« Cette réforme va donner plus de moyens matériels aux acteurs sociaux et élargir très fortement le champ de la négociation » (Myriam El Khomri, Les Échos, 18 février 2016).
Le projet de loi Travail propose de permettre à un ou des syndicats minoritaires, représentant entre 30 % et 50 % des voix aux élections professionnelles, de demander qu’un projet d’accord, sur la durée du travail puis, bientôt, sur tous les thèmes, puisse faire l’objet d’un référendum d’entreprise. En cas d’approbation majoritaire des salariés, l’accord s’appliquerait. Quand bien même une majorité syndicale y serait hostile. La démocratie sociale, dit-on, en sortirait renforcée.
Un pistolet sur la tempe
En réalité, cette mesure vise à imposer, par le chantage à l’emploi, des décisions régressives pour les salarié·e·s : « acceptez des baisses de salaires, des jours de RTT en moins, une hausse du temps de travail, le travail du dimanche… sinon, ce seront des licenciements ! ». Surtout, cette mesure sous-entend que les organisations syndicales majoritaires ne sont pas vraiment représentatives des salariés.
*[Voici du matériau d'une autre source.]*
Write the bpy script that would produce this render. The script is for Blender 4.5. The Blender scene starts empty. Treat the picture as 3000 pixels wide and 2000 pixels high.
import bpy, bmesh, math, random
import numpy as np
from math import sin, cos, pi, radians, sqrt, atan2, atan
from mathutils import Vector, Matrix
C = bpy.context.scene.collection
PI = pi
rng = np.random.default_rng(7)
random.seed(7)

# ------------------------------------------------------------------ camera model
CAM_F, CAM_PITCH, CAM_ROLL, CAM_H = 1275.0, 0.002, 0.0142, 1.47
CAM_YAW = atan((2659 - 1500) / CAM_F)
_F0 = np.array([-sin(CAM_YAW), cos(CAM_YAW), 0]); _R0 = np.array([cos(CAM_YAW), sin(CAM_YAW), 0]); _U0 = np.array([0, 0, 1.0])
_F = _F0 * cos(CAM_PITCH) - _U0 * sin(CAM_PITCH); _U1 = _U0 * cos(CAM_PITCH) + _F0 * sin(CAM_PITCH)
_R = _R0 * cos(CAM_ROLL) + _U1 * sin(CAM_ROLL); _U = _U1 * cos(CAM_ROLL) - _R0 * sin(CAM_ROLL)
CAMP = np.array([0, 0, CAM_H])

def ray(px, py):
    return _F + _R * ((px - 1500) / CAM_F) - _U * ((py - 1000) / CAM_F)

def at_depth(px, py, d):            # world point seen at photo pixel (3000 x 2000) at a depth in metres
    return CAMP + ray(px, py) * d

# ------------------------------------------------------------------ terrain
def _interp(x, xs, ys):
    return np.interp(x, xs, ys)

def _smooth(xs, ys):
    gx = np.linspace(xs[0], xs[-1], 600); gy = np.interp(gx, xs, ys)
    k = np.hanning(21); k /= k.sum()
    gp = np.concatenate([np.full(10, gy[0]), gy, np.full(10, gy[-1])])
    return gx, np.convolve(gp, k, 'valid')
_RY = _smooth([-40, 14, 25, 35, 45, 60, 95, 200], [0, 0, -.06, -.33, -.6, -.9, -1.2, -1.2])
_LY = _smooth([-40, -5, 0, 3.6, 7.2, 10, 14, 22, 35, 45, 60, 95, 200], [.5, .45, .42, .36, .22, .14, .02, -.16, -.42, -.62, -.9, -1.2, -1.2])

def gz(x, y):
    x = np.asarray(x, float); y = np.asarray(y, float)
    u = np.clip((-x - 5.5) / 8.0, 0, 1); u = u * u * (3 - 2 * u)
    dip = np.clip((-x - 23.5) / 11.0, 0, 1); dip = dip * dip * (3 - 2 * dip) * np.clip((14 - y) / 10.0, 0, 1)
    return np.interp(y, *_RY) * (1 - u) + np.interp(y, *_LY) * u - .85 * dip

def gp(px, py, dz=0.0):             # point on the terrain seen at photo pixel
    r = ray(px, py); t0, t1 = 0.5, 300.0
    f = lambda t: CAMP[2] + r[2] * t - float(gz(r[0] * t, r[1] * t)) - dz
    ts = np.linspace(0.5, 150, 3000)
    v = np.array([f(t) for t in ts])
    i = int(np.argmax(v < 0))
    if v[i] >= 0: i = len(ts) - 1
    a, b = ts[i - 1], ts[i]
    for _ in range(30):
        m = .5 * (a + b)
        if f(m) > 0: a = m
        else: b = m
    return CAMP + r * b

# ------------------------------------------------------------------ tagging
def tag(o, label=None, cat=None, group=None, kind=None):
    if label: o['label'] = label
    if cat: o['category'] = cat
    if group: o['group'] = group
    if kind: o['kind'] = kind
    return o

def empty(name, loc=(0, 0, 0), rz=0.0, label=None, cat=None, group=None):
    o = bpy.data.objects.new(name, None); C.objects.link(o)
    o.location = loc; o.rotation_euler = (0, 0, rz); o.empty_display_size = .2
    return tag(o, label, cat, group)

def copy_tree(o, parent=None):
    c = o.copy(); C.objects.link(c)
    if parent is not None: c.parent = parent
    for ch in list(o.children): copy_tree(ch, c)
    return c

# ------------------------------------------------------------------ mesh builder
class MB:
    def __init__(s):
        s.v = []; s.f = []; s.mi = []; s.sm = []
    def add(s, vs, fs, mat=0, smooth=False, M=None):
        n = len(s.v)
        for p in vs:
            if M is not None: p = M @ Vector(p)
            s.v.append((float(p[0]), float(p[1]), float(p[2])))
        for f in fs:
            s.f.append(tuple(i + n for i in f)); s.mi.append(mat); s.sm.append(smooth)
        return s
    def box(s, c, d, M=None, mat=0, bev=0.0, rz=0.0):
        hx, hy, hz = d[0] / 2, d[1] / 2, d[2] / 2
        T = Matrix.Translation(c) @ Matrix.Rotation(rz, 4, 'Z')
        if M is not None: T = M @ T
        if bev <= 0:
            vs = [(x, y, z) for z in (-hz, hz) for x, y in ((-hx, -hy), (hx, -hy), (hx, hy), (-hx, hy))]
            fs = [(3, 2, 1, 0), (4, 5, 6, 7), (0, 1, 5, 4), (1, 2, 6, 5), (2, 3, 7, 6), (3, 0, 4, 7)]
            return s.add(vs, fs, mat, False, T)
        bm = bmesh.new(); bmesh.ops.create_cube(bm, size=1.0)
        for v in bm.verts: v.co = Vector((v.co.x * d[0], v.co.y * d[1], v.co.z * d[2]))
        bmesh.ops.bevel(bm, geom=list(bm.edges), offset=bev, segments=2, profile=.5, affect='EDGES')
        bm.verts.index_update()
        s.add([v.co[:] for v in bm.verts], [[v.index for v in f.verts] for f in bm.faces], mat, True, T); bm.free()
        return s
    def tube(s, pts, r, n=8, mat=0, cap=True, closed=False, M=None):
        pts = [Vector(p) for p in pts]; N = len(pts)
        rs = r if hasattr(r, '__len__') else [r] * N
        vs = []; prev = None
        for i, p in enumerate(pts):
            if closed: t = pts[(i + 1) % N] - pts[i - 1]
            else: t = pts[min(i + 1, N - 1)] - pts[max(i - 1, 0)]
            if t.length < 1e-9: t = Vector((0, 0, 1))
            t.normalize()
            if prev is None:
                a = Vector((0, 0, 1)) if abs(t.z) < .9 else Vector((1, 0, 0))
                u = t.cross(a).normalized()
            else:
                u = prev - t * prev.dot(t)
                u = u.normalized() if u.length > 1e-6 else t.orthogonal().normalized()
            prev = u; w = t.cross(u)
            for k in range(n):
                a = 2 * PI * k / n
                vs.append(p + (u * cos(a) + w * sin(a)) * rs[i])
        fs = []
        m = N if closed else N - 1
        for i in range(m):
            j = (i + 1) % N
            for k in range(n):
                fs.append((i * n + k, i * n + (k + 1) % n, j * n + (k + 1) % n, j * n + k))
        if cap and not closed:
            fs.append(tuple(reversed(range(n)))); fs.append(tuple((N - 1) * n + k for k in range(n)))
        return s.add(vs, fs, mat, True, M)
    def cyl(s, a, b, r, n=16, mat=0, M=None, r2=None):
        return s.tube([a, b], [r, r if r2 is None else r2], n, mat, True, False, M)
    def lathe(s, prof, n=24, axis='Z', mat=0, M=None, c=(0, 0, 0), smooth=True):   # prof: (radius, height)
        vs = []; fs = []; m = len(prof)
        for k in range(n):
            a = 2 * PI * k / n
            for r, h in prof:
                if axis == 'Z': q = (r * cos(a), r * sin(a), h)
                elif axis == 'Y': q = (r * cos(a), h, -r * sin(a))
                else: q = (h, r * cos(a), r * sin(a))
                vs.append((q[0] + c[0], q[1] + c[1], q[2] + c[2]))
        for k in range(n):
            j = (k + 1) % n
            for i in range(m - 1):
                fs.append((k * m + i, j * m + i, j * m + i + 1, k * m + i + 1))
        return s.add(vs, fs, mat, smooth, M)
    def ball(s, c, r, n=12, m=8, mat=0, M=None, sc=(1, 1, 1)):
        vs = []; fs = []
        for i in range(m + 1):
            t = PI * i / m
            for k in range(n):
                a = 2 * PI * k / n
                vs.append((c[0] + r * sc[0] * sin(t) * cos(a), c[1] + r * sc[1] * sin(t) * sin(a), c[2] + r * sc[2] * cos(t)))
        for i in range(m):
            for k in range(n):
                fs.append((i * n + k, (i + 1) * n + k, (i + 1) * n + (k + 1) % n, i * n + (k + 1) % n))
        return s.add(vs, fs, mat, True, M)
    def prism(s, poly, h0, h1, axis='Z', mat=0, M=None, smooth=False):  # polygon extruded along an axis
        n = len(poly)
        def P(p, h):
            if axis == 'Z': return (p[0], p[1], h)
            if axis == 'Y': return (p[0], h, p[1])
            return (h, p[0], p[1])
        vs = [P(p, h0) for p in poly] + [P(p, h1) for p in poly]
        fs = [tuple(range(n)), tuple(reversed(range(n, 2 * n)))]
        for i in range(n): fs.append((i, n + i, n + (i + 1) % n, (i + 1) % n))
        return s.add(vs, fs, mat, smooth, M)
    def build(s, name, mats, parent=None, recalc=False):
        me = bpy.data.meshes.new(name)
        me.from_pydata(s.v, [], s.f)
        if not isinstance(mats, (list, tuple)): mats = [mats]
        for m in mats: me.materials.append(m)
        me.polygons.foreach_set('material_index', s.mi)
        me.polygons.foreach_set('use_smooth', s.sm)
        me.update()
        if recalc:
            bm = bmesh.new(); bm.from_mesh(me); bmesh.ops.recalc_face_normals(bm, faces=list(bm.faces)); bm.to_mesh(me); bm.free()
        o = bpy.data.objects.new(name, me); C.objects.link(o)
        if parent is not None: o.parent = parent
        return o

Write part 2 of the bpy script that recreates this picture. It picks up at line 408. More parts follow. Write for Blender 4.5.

En opposant les salariés aux organisations syndicales, en contournant la représentation syndicale fondée sur les élections professionnelles, cette mesure ouvre une voie fatale. La droite l’a bien compris : elle promet de satisfaire la demande de la CGPME « que le référendum soit un outil de dialogue social qui puisse être utilisé librement [par les directions] » (Les Échos, 27 janvier 2016). Exit alors les syndicats… et la démocratie sociale ! Car si les syndicats n’ont plus à négocier et à signer les accords collectifs, ils perdent une de leurs principales raisons d’être dans les entreprises.
La démocratie a bon dos
L’entreprise capitaliste n’est pas un espace démocratique. Le patron, ou le PDG désigné par les actionnaires, est seul maître à bord. Le collectif de travail ne peut pas décider de l’organisation et de la gestion de l’entreprise selon le principe démocratique « 1 personne = 1 voix ». Sauf à abolir le droit de propriété privée des moyens de production. ce qui n’est bien sûr pas le projet du gouvernement ni du Medef.
En l’état, c’est donc la représentation syndicale qui donne sa consistance à la démocratie dans l’entreprise et c’est elle qu’il faut renforcer. En décidant qu’aucun accord collectif ne puisse s’imposer s’il ne bénéficie pas du soutien d’une majorité syndicale fondée sur les élections professionnelles.